* OBJECTIVE
Repeat exactly and only the lines from the line containing "mb.face([a,a+nz+1,a+nz+2,a+1],0,(t,t,t*1.0))" through the line containing "a=o+i*(ny+1)+j; mb.face([a,a+ny+1,a+ny+2,a+1],0,(1.3,1.12,.92))", both included.

[Start of MATERIAL]

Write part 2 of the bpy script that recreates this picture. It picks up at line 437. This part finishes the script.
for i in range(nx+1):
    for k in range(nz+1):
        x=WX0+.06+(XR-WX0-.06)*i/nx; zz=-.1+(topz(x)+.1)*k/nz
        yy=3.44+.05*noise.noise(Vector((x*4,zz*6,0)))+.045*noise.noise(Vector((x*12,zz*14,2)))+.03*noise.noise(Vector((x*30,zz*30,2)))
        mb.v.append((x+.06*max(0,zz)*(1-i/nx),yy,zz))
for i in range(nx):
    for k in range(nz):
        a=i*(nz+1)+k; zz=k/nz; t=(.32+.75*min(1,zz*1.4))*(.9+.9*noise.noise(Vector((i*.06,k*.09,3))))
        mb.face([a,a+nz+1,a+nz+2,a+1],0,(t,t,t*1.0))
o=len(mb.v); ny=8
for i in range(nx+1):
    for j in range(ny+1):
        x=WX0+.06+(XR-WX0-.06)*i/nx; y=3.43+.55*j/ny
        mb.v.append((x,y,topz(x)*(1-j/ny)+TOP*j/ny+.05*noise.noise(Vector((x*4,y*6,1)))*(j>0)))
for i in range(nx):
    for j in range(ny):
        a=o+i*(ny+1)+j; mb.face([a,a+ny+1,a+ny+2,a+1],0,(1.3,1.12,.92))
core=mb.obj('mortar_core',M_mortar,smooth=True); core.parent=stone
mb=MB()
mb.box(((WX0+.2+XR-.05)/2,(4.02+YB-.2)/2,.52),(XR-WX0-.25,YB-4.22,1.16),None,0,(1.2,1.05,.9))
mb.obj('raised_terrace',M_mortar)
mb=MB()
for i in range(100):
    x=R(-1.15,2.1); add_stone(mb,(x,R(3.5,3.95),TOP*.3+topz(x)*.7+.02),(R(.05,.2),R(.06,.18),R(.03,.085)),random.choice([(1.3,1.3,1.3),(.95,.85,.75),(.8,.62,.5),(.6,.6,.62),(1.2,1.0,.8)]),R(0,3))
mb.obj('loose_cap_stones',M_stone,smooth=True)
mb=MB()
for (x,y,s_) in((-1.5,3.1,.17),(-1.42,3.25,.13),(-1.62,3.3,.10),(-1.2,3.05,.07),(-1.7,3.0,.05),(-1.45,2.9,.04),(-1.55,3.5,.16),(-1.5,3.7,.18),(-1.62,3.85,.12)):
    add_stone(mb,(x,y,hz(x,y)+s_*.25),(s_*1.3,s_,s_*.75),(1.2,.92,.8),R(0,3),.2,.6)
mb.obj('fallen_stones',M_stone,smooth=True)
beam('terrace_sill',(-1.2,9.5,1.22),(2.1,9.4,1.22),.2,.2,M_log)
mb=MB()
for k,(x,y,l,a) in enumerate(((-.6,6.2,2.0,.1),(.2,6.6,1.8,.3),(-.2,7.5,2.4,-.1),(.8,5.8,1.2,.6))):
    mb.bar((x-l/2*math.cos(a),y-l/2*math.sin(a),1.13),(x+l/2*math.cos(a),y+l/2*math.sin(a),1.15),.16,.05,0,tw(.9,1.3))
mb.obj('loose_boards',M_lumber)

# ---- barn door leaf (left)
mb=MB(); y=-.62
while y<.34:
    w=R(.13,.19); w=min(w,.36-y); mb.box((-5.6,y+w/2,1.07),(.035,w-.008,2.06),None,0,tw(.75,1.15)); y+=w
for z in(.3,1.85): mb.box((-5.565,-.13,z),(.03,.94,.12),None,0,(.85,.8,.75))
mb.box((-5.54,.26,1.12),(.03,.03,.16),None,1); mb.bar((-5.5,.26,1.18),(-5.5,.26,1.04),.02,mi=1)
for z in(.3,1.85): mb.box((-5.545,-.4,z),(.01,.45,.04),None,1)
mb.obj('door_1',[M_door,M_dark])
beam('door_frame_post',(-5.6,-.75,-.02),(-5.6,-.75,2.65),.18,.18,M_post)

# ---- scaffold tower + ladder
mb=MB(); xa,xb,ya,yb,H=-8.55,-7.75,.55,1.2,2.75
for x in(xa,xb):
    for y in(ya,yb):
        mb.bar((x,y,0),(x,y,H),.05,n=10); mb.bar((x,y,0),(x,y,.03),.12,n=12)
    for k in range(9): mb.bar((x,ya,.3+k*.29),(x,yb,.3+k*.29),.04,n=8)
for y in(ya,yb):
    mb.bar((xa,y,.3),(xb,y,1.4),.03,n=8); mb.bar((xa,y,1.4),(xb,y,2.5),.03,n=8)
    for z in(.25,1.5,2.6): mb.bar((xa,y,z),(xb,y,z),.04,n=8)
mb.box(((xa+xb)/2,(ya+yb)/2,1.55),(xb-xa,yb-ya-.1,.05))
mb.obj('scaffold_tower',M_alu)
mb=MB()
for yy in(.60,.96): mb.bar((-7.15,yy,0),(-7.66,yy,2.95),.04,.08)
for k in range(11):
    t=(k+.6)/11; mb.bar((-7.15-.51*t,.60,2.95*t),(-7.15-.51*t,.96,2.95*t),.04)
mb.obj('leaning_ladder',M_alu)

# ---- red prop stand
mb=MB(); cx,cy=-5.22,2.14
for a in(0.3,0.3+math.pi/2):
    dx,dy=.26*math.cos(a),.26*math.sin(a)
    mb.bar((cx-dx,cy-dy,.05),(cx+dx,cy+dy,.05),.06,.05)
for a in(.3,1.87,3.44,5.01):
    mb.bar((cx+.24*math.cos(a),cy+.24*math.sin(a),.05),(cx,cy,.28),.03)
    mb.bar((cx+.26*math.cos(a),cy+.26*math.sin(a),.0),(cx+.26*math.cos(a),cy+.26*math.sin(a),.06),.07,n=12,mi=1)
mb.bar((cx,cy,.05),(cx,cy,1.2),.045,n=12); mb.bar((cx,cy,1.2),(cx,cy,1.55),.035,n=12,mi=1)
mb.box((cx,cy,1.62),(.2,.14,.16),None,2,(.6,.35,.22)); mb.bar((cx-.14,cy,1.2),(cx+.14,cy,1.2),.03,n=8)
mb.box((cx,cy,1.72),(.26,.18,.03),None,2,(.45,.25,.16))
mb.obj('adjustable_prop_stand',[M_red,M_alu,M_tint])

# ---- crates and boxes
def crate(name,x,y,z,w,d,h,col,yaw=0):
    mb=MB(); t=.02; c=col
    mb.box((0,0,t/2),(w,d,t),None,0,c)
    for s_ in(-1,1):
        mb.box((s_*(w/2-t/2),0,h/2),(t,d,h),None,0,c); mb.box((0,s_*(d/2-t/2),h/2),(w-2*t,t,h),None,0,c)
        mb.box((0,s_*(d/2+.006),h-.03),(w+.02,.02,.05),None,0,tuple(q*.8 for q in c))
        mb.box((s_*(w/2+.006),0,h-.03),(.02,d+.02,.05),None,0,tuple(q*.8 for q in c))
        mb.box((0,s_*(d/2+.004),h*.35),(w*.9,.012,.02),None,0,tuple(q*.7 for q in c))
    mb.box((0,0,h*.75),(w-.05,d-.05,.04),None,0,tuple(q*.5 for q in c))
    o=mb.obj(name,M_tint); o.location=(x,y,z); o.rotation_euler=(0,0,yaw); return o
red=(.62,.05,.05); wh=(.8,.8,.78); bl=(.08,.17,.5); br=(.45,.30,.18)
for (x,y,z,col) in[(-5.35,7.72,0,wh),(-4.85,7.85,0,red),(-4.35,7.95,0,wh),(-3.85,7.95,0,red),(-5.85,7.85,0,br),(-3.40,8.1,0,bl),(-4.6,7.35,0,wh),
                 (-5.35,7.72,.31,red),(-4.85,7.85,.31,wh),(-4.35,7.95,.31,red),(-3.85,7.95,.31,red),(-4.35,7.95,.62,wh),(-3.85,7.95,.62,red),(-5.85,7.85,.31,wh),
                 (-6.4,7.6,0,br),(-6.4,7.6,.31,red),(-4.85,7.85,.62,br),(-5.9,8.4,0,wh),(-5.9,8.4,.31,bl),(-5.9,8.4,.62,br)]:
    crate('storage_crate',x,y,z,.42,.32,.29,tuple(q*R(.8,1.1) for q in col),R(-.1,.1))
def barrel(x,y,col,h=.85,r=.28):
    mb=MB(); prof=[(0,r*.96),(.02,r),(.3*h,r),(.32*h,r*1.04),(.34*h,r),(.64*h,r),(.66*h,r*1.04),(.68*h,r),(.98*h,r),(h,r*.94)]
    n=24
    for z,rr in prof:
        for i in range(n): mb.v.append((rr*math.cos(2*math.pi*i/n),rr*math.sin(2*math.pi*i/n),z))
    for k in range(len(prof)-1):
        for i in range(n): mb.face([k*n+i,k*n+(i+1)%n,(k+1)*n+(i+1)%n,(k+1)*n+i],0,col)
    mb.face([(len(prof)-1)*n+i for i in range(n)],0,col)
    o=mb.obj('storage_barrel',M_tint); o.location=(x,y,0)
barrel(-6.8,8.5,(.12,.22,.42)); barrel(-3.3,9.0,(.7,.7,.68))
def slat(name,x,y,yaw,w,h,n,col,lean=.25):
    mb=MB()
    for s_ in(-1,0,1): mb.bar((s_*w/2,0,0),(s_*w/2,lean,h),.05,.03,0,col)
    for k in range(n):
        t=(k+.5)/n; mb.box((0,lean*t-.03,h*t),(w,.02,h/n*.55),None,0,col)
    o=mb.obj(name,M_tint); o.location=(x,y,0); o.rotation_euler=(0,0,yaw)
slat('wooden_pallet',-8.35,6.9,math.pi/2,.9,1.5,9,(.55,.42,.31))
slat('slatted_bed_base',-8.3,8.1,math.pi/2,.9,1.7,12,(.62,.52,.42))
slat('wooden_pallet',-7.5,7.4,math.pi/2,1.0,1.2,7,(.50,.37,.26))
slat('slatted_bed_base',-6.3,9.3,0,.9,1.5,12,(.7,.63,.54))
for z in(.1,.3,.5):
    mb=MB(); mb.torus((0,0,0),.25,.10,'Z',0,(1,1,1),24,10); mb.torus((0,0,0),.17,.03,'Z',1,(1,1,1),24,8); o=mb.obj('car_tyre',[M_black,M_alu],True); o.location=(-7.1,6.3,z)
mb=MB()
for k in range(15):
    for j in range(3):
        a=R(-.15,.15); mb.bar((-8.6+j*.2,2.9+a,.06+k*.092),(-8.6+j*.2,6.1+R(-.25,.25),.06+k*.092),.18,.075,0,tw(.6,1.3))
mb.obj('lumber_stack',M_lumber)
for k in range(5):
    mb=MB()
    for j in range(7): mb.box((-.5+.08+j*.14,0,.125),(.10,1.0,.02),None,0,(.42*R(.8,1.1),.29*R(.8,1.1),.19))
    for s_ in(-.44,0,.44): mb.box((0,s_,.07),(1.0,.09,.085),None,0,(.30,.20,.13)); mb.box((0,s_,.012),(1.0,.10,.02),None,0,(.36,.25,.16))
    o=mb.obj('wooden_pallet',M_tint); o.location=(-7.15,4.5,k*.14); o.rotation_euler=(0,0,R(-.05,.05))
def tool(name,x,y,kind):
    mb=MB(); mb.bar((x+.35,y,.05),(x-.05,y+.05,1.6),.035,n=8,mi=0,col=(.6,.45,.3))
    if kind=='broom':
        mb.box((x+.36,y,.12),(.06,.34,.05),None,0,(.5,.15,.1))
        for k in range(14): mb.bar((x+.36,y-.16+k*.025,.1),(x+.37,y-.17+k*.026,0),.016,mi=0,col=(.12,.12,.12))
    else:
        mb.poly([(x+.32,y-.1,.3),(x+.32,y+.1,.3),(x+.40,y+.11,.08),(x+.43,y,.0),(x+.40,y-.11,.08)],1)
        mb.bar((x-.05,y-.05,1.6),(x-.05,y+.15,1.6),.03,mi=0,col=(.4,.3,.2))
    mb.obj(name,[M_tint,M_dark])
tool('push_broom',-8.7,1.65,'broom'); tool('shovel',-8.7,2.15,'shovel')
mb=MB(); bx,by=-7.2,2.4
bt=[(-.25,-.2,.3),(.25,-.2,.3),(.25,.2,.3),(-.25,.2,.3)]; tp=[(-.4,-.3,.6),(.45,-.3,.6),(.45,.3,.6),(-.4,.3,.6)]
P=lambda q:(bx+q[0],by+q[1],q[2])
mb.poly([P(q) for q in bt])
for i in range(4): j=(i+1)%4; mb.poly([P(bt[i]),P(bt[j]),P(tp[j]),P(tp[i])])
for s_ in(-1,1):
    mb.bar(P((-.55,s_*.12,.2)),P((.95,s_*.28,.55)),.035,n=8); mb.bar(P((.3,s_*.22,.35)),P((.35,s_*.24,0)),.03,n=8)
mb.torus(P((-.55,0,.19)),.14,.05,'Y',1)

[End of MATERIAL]

* PROBLEM SOLUTION
        mb.face([a,a+nz+1,a+nz+2,a+1],0,(t,t,t*1.0))
o=len(mb.v); ny=8
for i in range(nx+1):
    for j in range(ny+1):
        x=WX0+.06+(XR-WX0-.06)*i/nx; y=3.43+.55*j/ny
        mb.v.append((x,y,topz(x)*(1-j/ny)+TOP*j/ny+.05*noise.noise(Vector((x*4,y*6,1)))*(j>0)))
for i in range(nx):
    for j in range(ny):
        a=o+i*(ny+1)+j; mb.face([a,a+ny+1,a+ny+2,a+1],0,(1.3,1.12,.92))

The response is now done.